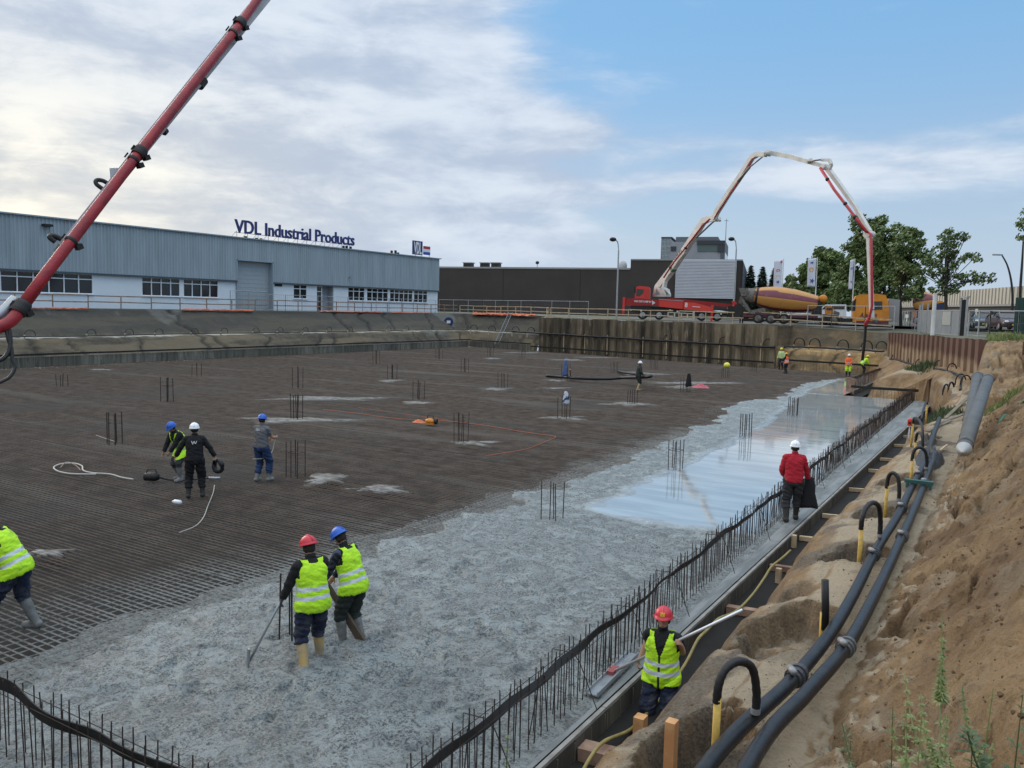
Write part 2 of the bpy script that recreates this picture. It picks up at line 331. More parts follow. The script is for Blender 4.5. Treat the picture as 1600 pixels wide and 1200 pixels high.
def text_mesh(txt,size,ext,M,mb,bold=0.,al='LEFT',shear=0.,spacing=1.):
    cu=bpy.data.curves.new('t','FONT'); cu.body=txt; cu.size=size; cu.extrude=ext; cu.offset=bold; cu.align_x=al; cu.shear=shear; cu.space_character=spacing; cu.resolution_u=3
    o=bpy.data.objects.new('t',cu); COL.objects.link(o); dg=bpy.context.evaluated_depsgraph_get(); me=bpy.data.meshes.new_from_object(o.evaluated_get(dg))
    mb.add([M@v.co for v in me.vertices],[tuple(p.vertices) for p in me.polygons]); bpy.data.objects.remove(o); bpy.data.curves.remove(cu); bpy.data.meshes.remove(me)
def basis(x,y,z,o): # matrix with columns x,y,z and origin o
    M=Matrix.Identity(4)
    for i,c in enumerate((x,y,z)):
        for j in range(3): M[j][i]=Vector(c)[j]
    for j in range(3): M[j][3]=Vector(o)[j]
    return M
def gridmesh(name,XX,YY,ZZ,m,kind='structure',keep=None,attrs=None,smooth=True,label=None):
    ny,nx=XX.shape; idx=np.arange(nx*ny).reshape(ny,nx); a=idx[:-1,:-1].ravel();b=idx[:-1,1:].ravel();c=idx[1:,1:].ravel();d=idx[1:,:-1].ravel()
    q=np.stack([a,b,c,d],1)
    if keep is not None: q=q[keep[:-1,:-1].ravel()&keep[:-1,1:].ravel()&keep[1:,1:].ravel()&keep[1:,:-1].ravel()]
    me=bpy.data.meshes.new(name); me.from_pydata(np.stack([XX.ravel(),YY.ravel(),ZZ.ravel()],1).tolist(),[],q.tolist()); me.materials.append(m)
    me.polygons.foreach_set('use_smooth',[smooth]*len(q))
    for k,v in (attrs or {}).items():
        at=me.attributes.new(k,'FLOAT','POINT'); at.data.foreach_set('value',v.ravel().astype(np.float32))
    o=link(name,me); o['kind']=kind; return o
def sst(a,b,x): t=np.clip((x-a)/(b-a),0,1); return t*t*(3-2*t)
ORD=['first','second','third','fourth','fifth','sixth','seventh','eighth','ninth','tenth','eleventh','twelfth','thirteenth','fourteenth','fifteenth','sixteenth','seventeenth','eighteenth','nineteenth','twentieth','twenty-first','twenty-second']
# ---------------------------------------------------------------- terrain
PITS=[(P(1225,968,1.15),.62,1.0,.42),(P(1335,860,1.15),.5,.7,.36),(P(1375,800,1.15),.42,.7,.32),(P(1395,745,1.1),.42,.8,.3),(P(1080,1160,1.0),.5,.75,.55),(P(1240,905,1.1),.3,.5,.12)]
def tz(X,Y,detail=True):
    X=np.asarray(X,float); Y=np.asarray(Y,float)
    wob=fbm(Y*.9,X*0+3,4,5)*.34+fbm(Y*.22,X*0+7,2,8)*.2-.10
    xs=X+np.where(X<-2.2,wob*sst(-3.9,-3.2,X),0)
    za=np.interp(xs,[-4.3,-3.55,-3.42,-3.2,-2.95,-2.5,-2.1,-1.25,-.9,-.3,.35,1.2,3,12],[-1.3,-1.3,-.40,.40,.80,1.04,1.15,1.17,1.42,2.02,2.68,3.12,3.35,3.45])
    # far end: mound behind the notch
    zb=np.interp(X,[-10,-8.4,-7.6,-6.4,-3.2,-1.6,-.2,1,12],[-.95,-.9,.9,1.45,1.55,2.1,2.6,2.8,3.4])
    zb=zb+sst(70,76,Y)*1.2*sst(-7,-9.5,X)
    t=sst(53.9,57.2,Y+fbm(X*.7,Y*.2,3,16)*2.); t2=sst(38,52,Y); tt=np.where(X<-4.15,t,np.maximum(sst(49,55.5,Y),t2*sst(-3,-1.5,X)))
    z=za*(1-tt)+zb*tt
    # near bank in front of the slab
    zf=np.interp(Y,[-9,-4,-1.5,0,1.6,2.5,2.9,3.15,4.2],[3.45,3.4,2.9,2.3,1.2,.8,0,-.95,-.95])
    wf=sst(-2.6,-4.4,X); z=np.where(Y<6,z*(1-wf)+np.minimum(zf,3.5)*wf,z)
    r=np.hypot(X,Y); z=np.maximum(z,3.15-np.maximum(r-1.1,0)*.72-sst(3.5,5,r)*3)
    wx=np.interp(Y,[48,75.9],[-1.4,-9.25]); dw=(wx-X)*.963; zw=np.interp(Y,[40,50,60,75],[2.1,2.05,1.75,1.5])+fbm(X*.6,Y*.4,3,15)*.5; 
    z=np.maximum(z,np.where(Y>33,zw-2.0*(1-sst(37,50,Y))-np.maximum(dw-.4,0)*np.interp(Y,[44,60],[.35,.8]),-9)-9*sst(0,1,(np.interp(Y,[46,54,58],[-2.7,-4.6,-9.9])-X)/.6))
    z=np.maximum(z,np.where(Y>34,2.1+sst(38,47.5,Y)*1.66-6*(1-sst(-2.3,-1.35,X)),-9))
    z=np.minimum(z,3.78)
    if detail:
        for c,a,b,d in PITS:
            q=np.sqrt(((X-c.x)/a)**2+((Y-c.y)/b)**2)+fbm(X*2.6,Y*2.6,5,21,.6)*1.1; z=z-d*sst(1.0,.62,q)*(1+fbm(X*5,Y*5,3,23)*.5)
        m=sst(-3.5,-3.1,X); rough=sst(-1.45,-.9,X)
        z=z+m*(fbm(X*.8,Y*.5,5,1,.55)*.22+fbm(X*3.2,Y*2.2,4,2,.6)*(.06+.28*rough))
        ridge=np.abs(fbm(X*1.3+Y*.35,Y*.55,4,31)); z=z-rough*.30*sst(.06,.0,ridge)+rough*fbm(X*6,Y*3.2,4,34,.6)*.12
        z=z+m*np.maximum(fbm(X*9,Y*9,3,41,.6)-.12,0)*(.10+.24*rough)
        face=sst(-3.55,-3.2,X)*sst(-2.5,-2.95,X); z=z+face*(fbm(X*1.,Y*4.5,4,51)*.16)
    return z
def tzf(x,y): return float(tz(np.array([x]),np.array([y]))[0])
xs=np.concatenate([np.arange(-9.7,-4.2,.16),np.arange(-4.1,1.6,.042),np.arange(1.6,12.5,.3)])
ys=[-8.]; 
while ys[-1]<80: ys.append(ys[-1]+(.3 if ys[-1]<2.6 else max(.045,.0052*ys[-1])))
XX,YY=np.meshgrid(xs,np.array(ys)); ZZ=tz(XX,YY)
keep=((XX>=-4.1)|(YY>53.3))&~((XX>-2.6+0)&(YY>55)&(ZZ*0>1))
dark=np.zeros_like(XX)
for c,a,b,d in PITS:
    q=np.sqrt(((XX-c.x)/(a*1.15))**2+((YY-c.y)/(b*1.1))**2)+fbm(XX*3,YY*3,4,21)*.8; dark=np.maximum(dark,sst(1.05,.8,q)*sst(.0,.5,q)*.5)
dark=np.maximum(dark,.8*sst(.08,.16,fbm(XX*1.1,YY*.8,5,61))*sst(-3.1,-2.9,XX)*sst(-1.,-1.5,XX))
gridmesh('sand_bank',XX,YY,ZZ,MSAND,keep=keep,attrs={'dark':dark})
# front bank, left of it
xf=np.arange(-70,-4.0,.5); yf=np.concatenate([np.arange(-9,3.6,.3)]); XX,YY=np.meshgrid(xf,yf)
gridmesh('front_bank',XX,YY,tz(XX,YY,False)+fbm(XX,YY,4,3)*.15,MSAND,attrs={'dark':XX*0})
# left and far slopes: toe, shoulder, rim polylines swept together
TOE=[(-59.9,-9),(-59.9,52),(-60.4,87.2),(-48.4,84.7)]; SH1=[(-62.0,-9),(-62.2,53),(-62.5,89.5),(-48.9,86.4)]; SH2=[(-63.6,-9),(-63.8,53),(-63.9,90.8),(-49.2,87.3)]; RIM=[(-67,-9),(-67,53),(-66.6,94),(-50.5,89.9)]
def resample(pl,n):
    pl=[Vector(p) for p in pl]; L=[0]
    for a,b in zip(pl,pl[1:]): L.append(L[-1]+(b-a).length)
    out=[]; k=len(pl)-1
    for s in range(k): # equal counts per leg keep corners aligned
        m=n[s]
        for j in range(m): out.append(pl[s].lerp(pl[s+1],j/m))
    out.append(pl[-1]); return out
def sweep(name,lines,zs,n,sub,mt,amp,seed,crack=True,label=None):
    R=[resample(l,n) for l in lines]; cols=len(R[0]); rows=[];Zr=[]
    for a in range(len(R)-1):
        for j in range(sub[a]+(1 if a==len(R)-2 else 0)):
            t=j/sub[a]; rows.append([R[a][i].lerp(R[a+1][i],t) for i in range(cols)]); za=np.array(zs[a]) if hasattr(zs[a],'__len__') else zs[a]; zb=np.array(zs[a+1]) if hasattr(zs[a+1],'__len__') else zs[a+1]; Zr.append(np.zeros(cols)+za*(1-t)+zb*t)
    XX=np.array([[p.x for p in r] for r in rows]);YY=np.array([[p.y for p in r] for r in rows]);ZZ=np.array(Zr)
    U=np.arange(cols)[None,:]*.25+ZZ*0; inside=np.ones_like(ZZ); inside[0]=0; inside[-1]=0
    s_=np.arange(cols)[None,:]*.19; rs=random.Random(seed); cr=np.zeros_like(ZZ); x0=2.; wob=fbm(ZZ*1.4,s_*.12,4,seed+7)*2.2
    while x0<cols*.19:
        sk=rs.uniform(-.9,.5); lo_,hi_=(-.2,2.1) if rs.random()<.6 else ((1.9,4.2) if rs.random()<.6 else (-.2,4.2)); w_=rs.uniform(.12,.34)
        cr=np.maximum(cr,np.exp(-((s_-x0-sk*ZZ-wob)/w_)**2)*(ZZ>lo_)*(ZZ<hi_)); x0+=rs.uniform(2.2,7.5)
    n1=fbm(s_*.5,ZZ*.5,5,seed); n2=fbm(s_*.14,ZZ*.2,3,seed+5); inside=np.ones_like(ZZ); inside[0]=0; inside[-1]=0
    off=(n1*amp*.55+n2*amp*1.2-cr*amp*.5)*inside
    tx=R[0][0]; # displace outwards, roughly towards pit
    XX=XX+off*.8; ZZ=ZZ+off*.5
    return gridmesh(name,XX,YY,ZZ,mt,attrs={'dark':cr})
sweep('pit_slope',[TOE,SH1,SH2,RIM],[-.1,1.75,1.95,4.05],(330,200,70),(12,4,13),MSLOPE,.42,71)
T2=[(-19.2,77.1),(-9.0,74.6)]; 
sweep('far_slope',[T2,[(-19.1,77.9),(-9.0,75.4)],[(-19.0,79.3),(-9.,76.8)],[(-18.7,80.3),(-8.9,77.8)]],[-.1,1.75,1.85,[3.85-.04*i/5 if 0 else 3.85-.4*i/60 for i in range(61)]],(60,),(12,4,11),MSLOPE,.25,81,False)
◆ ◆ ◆
Copy every line above that holds the word "else".

_THE SOLUTION_:
while ys[-1]<80: ys.append(ys[-1]+(.3 if ys[-1]<2.6 else max(.045,.0052*ys[-1])))
        for j in range(sub[a]+(1 if a==len(R)-2 else 0)):
            t=j/sub[a]; rows.append([R[a][i].lerp(R[a+1][i],t) for i in range(cols)]); za=np.array(zs[a]) if hasattr(zs[a],'__len__') else zs[a]; zb=np.array(zs[a+1]) if hasattr(zs[a+1],'__len__') else zs[a+1]; Zr.append(np.zeros(cols)+za*(1-t)+zb*t)
        sk=rs.uniform(-.9,.5); lo_,hi_=(-.2,2.1) if rs.random()<.6 else ((1.9,4.2) if rs.random()<.6 else (-.2,4.2)); w_=rs.uniform(.12,.34)
sweep('far_slope',[T2,[(-19.1,77.9),(-9.0,75.4)],[(-19.0,79.3),(-9.,76.8)],[(-18.7,80.3),(-8.9,77.8)]],[-.1,1.75,1.85,[3.85-.04*i/5 if 0 else 3.85-.4*i/60 for i in range(61)]],(60,),(12,4,11),MSLOPE,.25,81,False)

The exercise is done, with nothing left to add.